Multicasting on a LAN is a good place to start an investigation of multicasting at Layer 2. At Layer 2, multicast deals with media access control (MAC) frames and addresses instead of IPv4 or IPv6 packets and addresses. Consider a single LAN, without routers, with a multicast source sending to a certain group. The rest of the hosts are receivers interested in the multicast group’s content. So the multicast source host generates packets with its unicast IP address as the source and the multicast group address as the destination.
What will the MAC addresses used on the frame containing this packet be? The packet source address, the unicast IP address of the host originating the multicast content, translates easily and directly to the MAC address of the source. But what about the packet’s destination address? This is the IP multicast group address. What should be the frame’s destination MAC address that corresponds to the packet’s multicast group address?
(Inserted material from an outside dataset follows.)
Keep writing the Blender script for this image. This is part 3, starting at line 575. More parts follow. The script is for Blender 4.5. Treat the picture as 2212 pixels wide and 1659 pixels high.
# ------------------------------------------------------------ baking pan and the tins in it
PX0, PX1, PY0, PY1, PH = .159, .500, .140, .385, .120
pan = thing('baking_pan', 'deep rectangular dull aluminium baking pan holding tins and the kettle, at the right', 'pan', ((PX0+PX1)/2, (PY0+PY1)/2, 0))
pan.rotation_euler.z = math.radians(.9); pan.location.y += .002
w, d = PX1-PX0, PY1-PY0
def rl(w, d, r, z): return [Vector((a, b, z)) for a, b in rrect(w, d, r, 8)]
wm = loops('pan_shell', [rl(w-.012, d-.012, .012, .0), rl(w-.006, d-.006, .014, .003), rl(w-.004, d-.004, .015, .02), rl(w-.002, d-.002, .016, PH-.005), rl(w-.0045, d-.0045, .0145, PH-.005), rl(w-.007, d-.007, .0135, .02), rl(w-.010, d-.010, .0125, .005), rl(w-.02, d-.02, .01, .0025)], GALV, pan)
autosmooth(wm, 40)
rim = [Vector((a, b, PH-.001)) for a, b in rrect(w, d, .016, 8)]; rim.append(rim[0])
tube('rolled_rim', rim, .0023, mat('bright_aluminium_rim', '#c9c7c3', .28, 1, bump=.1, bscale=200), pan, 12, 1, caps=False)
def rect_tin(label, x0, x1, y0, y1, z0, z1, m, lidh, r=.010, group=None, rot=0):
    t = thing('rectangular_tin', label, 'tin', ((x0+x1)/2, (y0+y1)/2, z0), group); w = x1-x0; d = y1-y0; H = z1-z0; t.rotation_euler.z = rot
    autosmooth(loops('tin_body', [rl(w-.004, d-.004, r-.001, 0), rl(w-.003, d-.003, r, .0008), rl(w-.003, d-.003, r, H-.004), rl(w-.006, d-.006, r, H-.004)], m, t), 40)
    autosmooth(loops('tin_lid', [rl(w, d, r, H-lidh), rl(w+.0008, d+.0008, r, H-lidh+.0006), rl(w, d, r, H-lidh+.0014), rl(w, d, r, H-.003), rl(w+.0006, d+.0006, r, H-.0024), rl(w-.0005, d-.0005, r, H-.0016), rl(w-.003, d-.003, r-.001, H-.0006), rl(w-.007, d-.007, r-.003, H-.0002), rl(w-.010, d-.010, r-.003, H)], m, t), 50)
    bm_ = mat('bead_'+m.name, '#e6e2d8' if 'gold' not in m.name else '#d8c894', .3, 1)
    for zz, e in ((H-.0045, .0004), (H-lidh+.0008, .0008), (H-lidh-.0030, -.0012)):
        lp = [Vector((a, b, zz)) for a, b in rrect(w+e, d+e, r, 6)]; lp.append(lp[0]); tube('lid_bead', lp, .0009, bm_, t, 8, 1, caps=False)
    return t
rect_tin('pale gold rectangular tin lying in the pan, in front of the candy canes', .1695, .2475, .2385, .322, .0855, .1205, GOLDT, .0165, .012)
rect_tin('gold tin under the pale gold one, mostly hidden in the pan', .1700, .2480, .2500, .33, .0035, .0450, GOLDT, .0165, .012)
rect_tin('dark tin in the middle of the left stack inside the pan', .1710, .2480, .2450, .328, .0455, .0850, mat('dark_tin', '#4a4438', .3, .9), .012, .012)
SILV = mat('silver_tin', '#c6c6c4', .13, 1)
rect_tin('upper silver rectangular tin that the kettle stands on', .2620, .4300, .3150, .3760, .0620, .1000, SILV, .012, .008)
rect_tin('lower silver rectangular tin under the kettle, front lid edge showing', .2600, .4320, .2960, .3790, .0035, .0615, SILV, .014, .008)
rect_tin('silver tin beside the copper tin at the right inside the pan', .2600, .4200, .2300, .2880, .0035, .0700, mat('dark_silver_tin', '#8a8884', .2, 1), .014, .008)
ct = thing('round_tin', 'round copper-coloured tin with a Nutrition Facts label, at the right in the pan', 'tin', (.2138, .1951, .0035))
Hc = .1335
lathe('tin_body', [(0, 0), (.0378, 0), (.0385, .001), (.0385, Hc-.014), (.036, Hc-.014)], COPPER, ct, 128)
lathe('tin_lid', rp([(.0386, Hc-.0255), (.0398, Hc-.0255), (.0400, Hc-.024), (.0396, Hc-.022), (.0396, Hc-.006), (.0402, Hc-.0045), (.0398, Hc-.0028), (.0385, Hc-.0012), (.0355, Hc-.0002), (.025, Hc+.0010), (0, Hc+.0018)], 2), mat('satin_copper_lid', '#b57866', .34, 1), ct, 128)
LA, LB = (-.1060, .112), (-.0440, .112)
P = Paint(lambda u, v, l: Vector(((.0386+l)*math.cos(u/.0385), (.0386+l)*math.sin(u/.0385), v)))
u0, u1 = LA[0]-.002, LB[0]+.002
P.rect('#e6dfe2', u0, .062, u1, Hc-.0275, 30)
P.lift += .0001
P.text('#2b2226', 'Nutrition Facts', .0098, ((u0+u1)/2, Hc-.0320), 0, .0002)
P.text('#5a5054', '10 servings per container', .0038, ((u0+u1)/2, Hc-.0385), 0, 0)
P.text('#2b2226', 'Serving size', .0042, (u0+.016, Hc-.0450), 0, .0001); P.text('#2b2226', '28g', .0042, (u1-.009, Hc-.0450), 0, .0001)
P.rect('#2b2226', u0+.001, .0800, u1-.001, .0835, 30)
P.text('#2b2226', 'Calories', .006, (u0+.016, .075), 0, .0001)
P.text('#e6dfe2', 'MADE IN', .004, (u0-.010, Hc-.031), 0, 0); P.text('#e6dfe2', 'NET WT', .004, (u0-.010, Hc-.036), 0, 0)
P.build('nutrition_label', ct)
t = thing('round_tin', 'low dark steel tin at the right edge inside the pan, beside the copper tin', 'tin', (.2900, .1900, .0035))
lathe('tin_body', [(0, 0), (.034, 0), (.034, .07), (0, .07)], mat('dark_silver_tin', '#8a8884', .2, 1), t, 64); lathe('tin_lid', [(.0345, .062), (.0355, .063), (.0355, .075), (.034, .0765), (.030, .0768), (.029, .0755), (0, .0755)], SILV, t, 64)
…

LANs could simply use the LAN broadcast MAC address, which would make sure that the frame is processed by every station on the LAN. However, this procedure defeats the whole purpose of multicast, which is meant to limit the circulation of packets and frames to interested hosts. Also, hosts could have access to many multicast groups, which would multiply traffic to noninterested destinations. Broadcasting frames at the LAN level to support multicast groups makes no sense.
However, there is an easy way to effectively use Layer 2 frames for multicast purposes. The MAC address has a bit that is set to 0 for unicast (the LAN term is individual address) and set to a 1 to indicate that this is a multicast address. Some of these addresses are reserved for multicast groups of specific vendors or MAC-level protocols. Internet multicast applications use the range 0x01-00-5E-00-00-00 to 0x01-00-5E-FF-FF-FF. Multicast receivers, hosts running TCP/IP, listen for frames with one of these addresses when the application joins a multicast group. The host stops listening when the application terminates or the host leaves the group at the packet layer, Layer 3.
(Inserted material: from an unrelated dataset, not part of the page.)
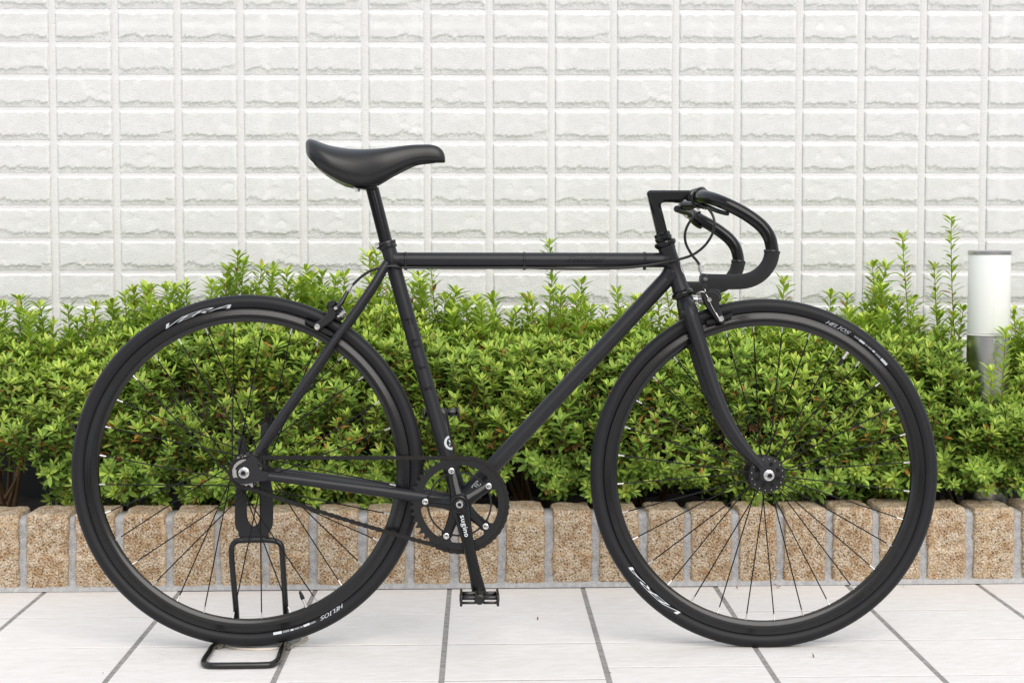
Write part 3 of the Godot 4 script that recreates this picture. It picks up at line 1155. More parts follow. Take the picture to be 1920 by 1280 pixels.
# ---------------------------------------------------------------- litter
func build_litter() -> void:
	var spots := [
		[1461, 1102, 0.016, "curled brown dry leaf on the tiles against the kerb, inside the front wheel"],
		[1382, 1103, 0.011, "tiny reddish leaf scrap by the kerb behind the front wheel's spokes"],
		[1008, 1161, 0.010, "small brown leaf scrap on the tile left of the wide grout joint, below the pedal"],
		[1143, 1262, 0.009, "thin brown twig scrap on the front tile just right of the wide joint"],
		[1525, 1231, 0.011, "pale brown leaf scrap on the tile in front of the front tyre"],
		[1694, 1101, 0.009, "brown leaf crumb on the tile by the kerb, right of the front tyre"],
		[192, 1263, 0.006, "brown seed crumb on the front tile left of the stand"],
		[978, 1277, 0.006, "dark seed crumb at the bottom edge of the paving"]]
	var r := RandomNumberGenerator.new()
	r.seed = 33
	for s in spots:
		var p := on_ground(s[0], s[1], 0.0015)
		var l := Leaves.new()
		var d := Vector3(r.randf_range(-1, 1), 0.12, r.randf_range(-0.6, 0.6)).normalized()
		var big: float = s[2]
		l.leaf(Vector3(0, 0.001, 0) - d * big * 0.5, d, Vector3(0.2, 1, 0.1).normalized(), big, big * 0.36, -0.25, 0.5, Color(0.24, 0.11, 0.05))
		if big > 0.013:
			l.leaf(Vector3(-0.002, 0.002, 0), Vector3(-0.6, 0.7, 0.2), Vector3(0.5, 1, 0.3).normalized(), big * 0.9, big * 0.35, 0.3, 0.5, Color(0.33, 0.15, 0.05))
		var t := thing("dry_leaf", s[3], "leaf", "leaf scraps on the paving", Transform3D(Basis(), p))
		mesh_node("blade", l.done(), M.leaf, t)
	# flat drain cover under the rear tyre
	var c := on_ground(490, 1199.5)
	var rad := (on_ground(577.5, 1199.5).x - c.x)
	var t := thing("drain_cover", "round grey drain cover with ring grooves, set in the paving under the rear tyre", "drain cover", "", Transform3D(Basis(), Vector3(c.x, 0.0, c.z)))
	var s := Shape.new()
	s.lathe(Vector3.ZERO, Vector3.UP, [Vector2(0, 0.0015), Vector2(rad * 0.945, 0.0015), Vector2(rad * 0.95, 0.004), Vector2(rad * 0.985, 0.0045), Vector2(rad, 0.0008)], 64)
	mesh_node("rim", s.done(), mat(lin(0.50, 0.45, 0.38), 0.55, 0.4), t)
	var steel := mat(lin(0.27, 0.29, 0.31), 0.45, 0.4)
	for k in 5:
		var a := rad * (0.12 + 0.155 * k)
		var b := a + rad * 0.11
		s = Shape.new()
		s.lathe(Vector3.ZERO, Vector3.UP, [Vector2(a, 0.0016), Vector2(a + 0.001, 0.0038), Vector2(b - 0.001, 0.0038), Vector2(b, 0.0016)], 64)
		mesh_node("ring", s.done(), steel, t)


# ---------------------------------------------------------------- lettering
# flat lettering laid along a mapped surface: where(x, y) gives the place for a point of the text, in units of its height
func lettering(text: String, where: Callable, outward: Vector3, slant := 0.0, stretch := 1.0, bold := false, font := "Droid Sans", spacing := 1.0, centre := true) -> ArrayMesh:
	var tm := TextMesh.new()
	var f := SystemFont.new()
	f.font_names = PackedStringArray([font])
	if bold:
		f.font_weight = 700
	tm.font = f
	tm.font_size = 64
	tm.pixel_size = 1.0 / 46.0
	tm.depth = 0.0
	tm.curve_step = 2.0
	var s := Shape.new()
	var g := s.next()
	var x := 0.0
	var all := []
	for ch in text:
		tm.text = ch
		if ch == " ":
			x += 0.45 * stretch * spacing
			continue
		var a := tm.get_mesh_arrays()
		var v: PackedVector3Array = a[Mesh.ARRAY_VERTEX]
		var ix = a[Mesh.ARRAY_INDEX]
		if ix == null or ix.size() == 0:
			ix = range(v.size())
		var lo := 1e9
		var hi := -1e9
		for p in v:
			lo = minf(lo, p.x)
			hi = maxf(hi, p.x)
		for i in range(0, ix.size(), 3):
			var q := []
			for k in 3:
				var p := v[ix[i + k]]
				q.append(Vector2(x + (p.x - lo) * stretch, p.y))
			all.append(q)
		x += (hi - lo) * stretch + 0.16 * spacing
	var bottom := 1e9
	var top := -1e9
	for q in all:
		for p in q:
			bottom = minf(bottom, p.y)
			top = maxf(top, p.y)
	var off := -x / 2.0 if centre else 0.0
	# split the faces so that they follow a curved surface
	for pass_ in 3:
		var finer := []
		for q in all:
			var ab: Vector2 = (q[0] + q[1]) / 2.0
			var bc: Vector2 = (q[1] + q[2]) / 2.0
			var ca: Vector2 = (q[2] + q[0]) / 2.0
			if maxf(q[0].distance_to(q[1]), maxf(q[1].distance_to(q[2]), q[2].distance_to(q[0]))) < 0.22:
				finer.append(q)
			else:
				finer.append_array([[q[0], ab, ca], [ab, q[1], bc], [ca, bc, q[2]], [ab, bc, ca]])
		all = finer
	for q in all:
		var w := []
		for p in q:
			var yy: float = (p.y - bottom) / (top - bottom)
			w.append(where.call(p.x + off + slant * yy, yy))
		var a: Vector3 = w[0]
		var b: Vector3 = w[1]
		var c: Vector3 = w[2]
		if (b - a).cross(c - a).dot(outward) < 0:
			s.tri(a, c, b, g)
		else:
			s.tri(a, b, c, g)
	return s.done()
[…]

This means that three bytes, or 24 bits, are available to map IPv4 multicast addresses at Layer 3 to MAC multicast addresses at Layer 2. However, all IPv4 addresses, including multicast addresses, are 32 bits long. There are 8 IP address bits left over. How should IPv4 multicast addresses be mapped to MAC multicast addresses to minimize the chance of “collisions,” that is, two different IP multicast groups at the packet layer mapping to the same MAC multicast address at the frame layer?
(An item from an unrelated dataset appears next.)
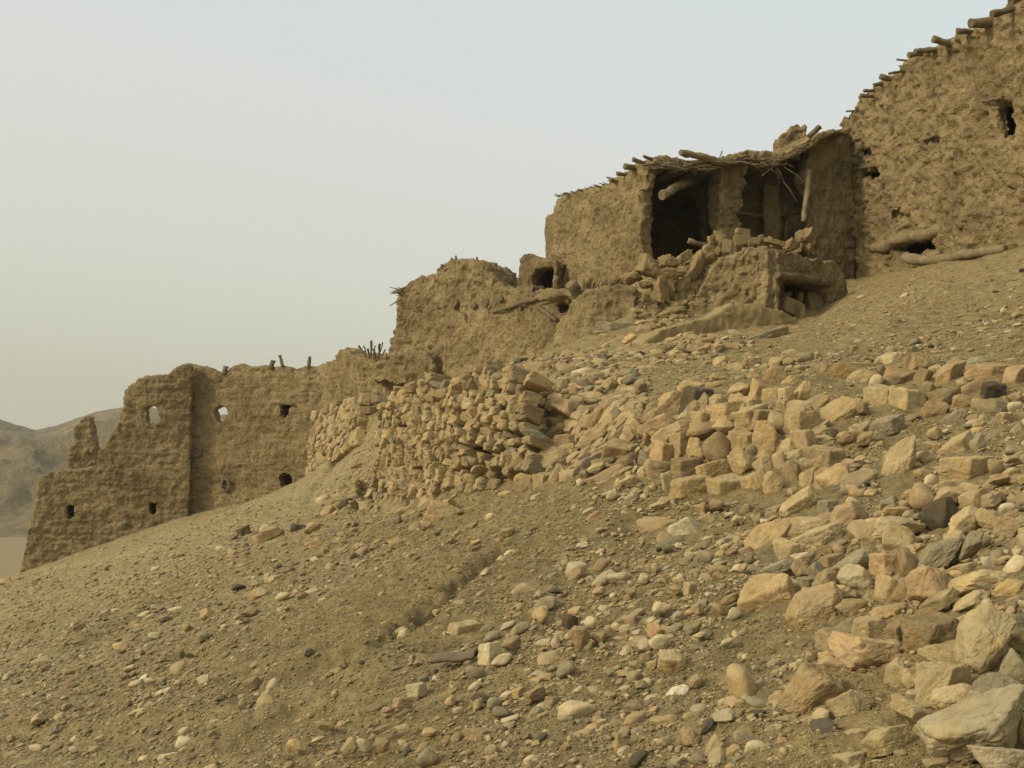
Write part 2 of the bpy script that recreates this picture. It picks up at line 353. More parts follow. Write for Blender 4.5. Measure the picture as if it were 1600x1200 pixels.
# ---------------------------------------------------------------- mud walls
def plane_pt(A, B, u, v):
    """pixel ray meets the vertical plane through ground points A, B (given as (u, y))"""
    a = np.array([(A[0]-800)/FPX*A[1]/cp, A[1]]); b = np.array([(B[0]-800)/FPX*B[1]/cp, B[1]])
    r = P(u, v, 10.)-np.array([0, 0, EYE]); n = np.array([-(b-a)[1], (b-a)[0]])
    t = (n@a)/(n@r[:2]); return np.array([0, 0, EYE])+r*t
def plane_frame(A, B):
    a = np.array([(A[0]-800)/FPX*A[1]/cp, A[1], 0]); b = np.array([(B[0]-800)/FPX*B[1]/cp, B[1], 0])
    d = (b-a)/np.linalg.norm(b-a); n = np.array([-d[1], d[0], 0])      # n points away from the viewer (d goes right)
    return a, d, n
def prism(A, B, outer, holes=(), thick=.4, off=0.):
    a, d, n = plane_frame(A, B); loops = [[plane_pt(A, B, *q) for q in L] for L in [outer]+list(holes)]
    flat = [[Vector(((q-a)@d, q[2], 0)) for q in L] for L in loops]
    tri = geometry.tessellate_polygon(flat); allp = np.array([q for L in loops for q in L]); k = len(allp)
    Pf = allp+n*off; Pb = allp+n*(off+thick); V = np.concatenate([Pf, Pb]); F = []
    f2 = np.array([[v.x, v.y] for L in flat for v in L])
    for t in tri:
        e = (f2[t[1]]-f2[t[0]]); g = (f2[t[2]]-f2[t[0]]); cr_ = e[0]*g[1]-e[1]*g[0]
        if abs(cr_) < 1e-10: continue
        t = t if cr_ > 0 else (t[0], t[2], t[1])      # front faces -n: seen with d right, z up -> counter-clockwise
        F.append(t); F.append((t[0]+k, t[2]+k, t[1]+k))
    s = 0
    for li, L in enumerate(loops):
        m = len(L); q2 = f2[s:s+m]; area = sum(q2[i][0]*q2[(i+1) % m][1]-q2[(i+1) % m][0]*q2[i][1] for i in range(m))
        for i in range(m):
            p0, p1 = s+i, s+(i+1) % m
            if (area > 0) != (li > 0): F += [(p0, p0+k, p1+k), (p0, p1+k, p1)]
            else: F += [(p0, p1+k, p0+k), (p0, p1, p1+k)]
        s += m
    return V, np.array(F)
def boxprism(c0, c1, w_, h_):
    pass
def mud(name, solids, mat=None, parent=None, vox=.04, amp=1., course=1., seed=0., origin=None, clod=1.):
    Vs, Fs, o_ = [], [], 0
    for V, F in solids: Vs.append(V); Fs.append(F+o_); o_ += len(V)
    tmp = mesh_obj('tmp', np.concatenate(Vs), np.concatenate(Fs), M_MUD)
    md = tmp.modifiers.new('r', 'REMESH'); md.mode = 'VOXEL'; md.voxel_size = vox
    dg = bpy.context.evaluated_depsgraph_get(); ev = tmp.evaluated_get(dg); me = ev.to_mesh()
    nv = len(me.vertices); V = np.empty(nv*3, np.float32); me.vertices.foreach_get('co', V); V = V.reshape(-1, 3)
    nn = np.empty(nv*3, np.float32); me.vertices.foreach_get('normal', nn); nn = nn.reshape(-1, 3)
    npoly = len(me.polygons); li = np.empty(len(me.loops), np.int32); me.loops.foreach_get('vertex_index', li); F = li.reshape(-1, 4)
    ev.to_mesh_clear(); m_ = tmp.data; bpy.data.objects.remove(tmp); bpy.data.meshes.remove(m_)
    V = V.astype(float)+nn*0; p = V+seed*7.7
    d = .05*fbm(p, 1.1, 3)+.030*fbm(p+3, .22, 3, .7)
    st = p/np.array([1.3, 1.3, .10]); st[:, 2] += .35*pn(p/.9); d += course*.024*pn(st)+course*.016*pn(st*np.array([2.6, 2.6, 1.8])+5)
    chip = fbm(p+11, .15, 3); d -= .085*np.clip(chip-.35, 0, 1); d -= .05*np.clip(np.abs(pn(p/.8+3))*-12+1, 0, 1)*.5
    if clod > 1: d += (clod-1)*(.055*np.clip(fbm(p+51, .2, 2, .6), -.2, 1)-.05*np.clip(fbm(p+61, .14, 2)-.1, 0, 1))
    d += .035*np.clip(pn(p/.085+9), 0, 1)-.03*np.clip(pn(p/.07+19)-.15, 0, 1)
    V = V+nn*(d*amp)[:, None]
    jag = .05*amp*np.stack([pn(p/.3+40), pn(p/.3+50), pn(p/.22+60)], 1)+.025*amp*np.stack([pn(p/.1+40), pn(p/.1+50), pn(p/.1+60)], 1)
    V = V+jag
    return mesh_obj(name, V, None, mat or M_MUD, parent=parent, quads=F, origin=origin)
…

First, it is important to realize that all IPv4 multicast addresses begin with the same 4 bits (1110), so LANs really only have to worry about 4 bits, not 8. Now, a LAN should not drop the last bits of the IPv4 address because these are almost guaranteed to be host bits, depending on subnet mask. But the high-order bits, the leftmost address bits, are almost always network bits, and there is only one LAN (for now).
One other bit of the remaining 24 MAC address bits is reserved (an initial 0 indicates an Internet multicast address), so the 5 bits following the initial 1110 in the IPv4 address are dropped. The 23 remaining bits are mapped, one for one, into the last 23 bits of the MAC address. An example of this procedure is shown in Figure 3.
Figure 3: Converting MAC addresses to Multicast Addresses

Note that this process means that there are 32 (25) IPv4 multicast addresses that could map to the same
MAC multicast addresses. For example, multicast IPv4 addresses 224.8.7.6 and 229.136.7.6 translate
to the same MAC address (0x01-00-5E-08-07-06). This is a
real concern, and because the host could be interested in frames sent
to both of the those multicast groups, the IP software must reject
one or the other.
This “collision” problem does not exist in IPv6 because of the way IPv6 handles multicast groups, but it is always a concern in IPv4. The procedure for placing IPv6 multicast packets inside multicast frames is nearly identical to that for IPv4, except for the MAC destination address 0x3333 prefix (and the lack of “collisions”).
Once the MAC address for the multicast group is determined, the host's operating system essentially orders the LAN interface card to join or leave the multicast group. Once joined to a multicast group, the host accepts frames sent to the multicast address as well as the host’s unicast address and ignores other multicast group’s frames. It is possible for a host to join and receive multicast content from more than one group at the same time, of course.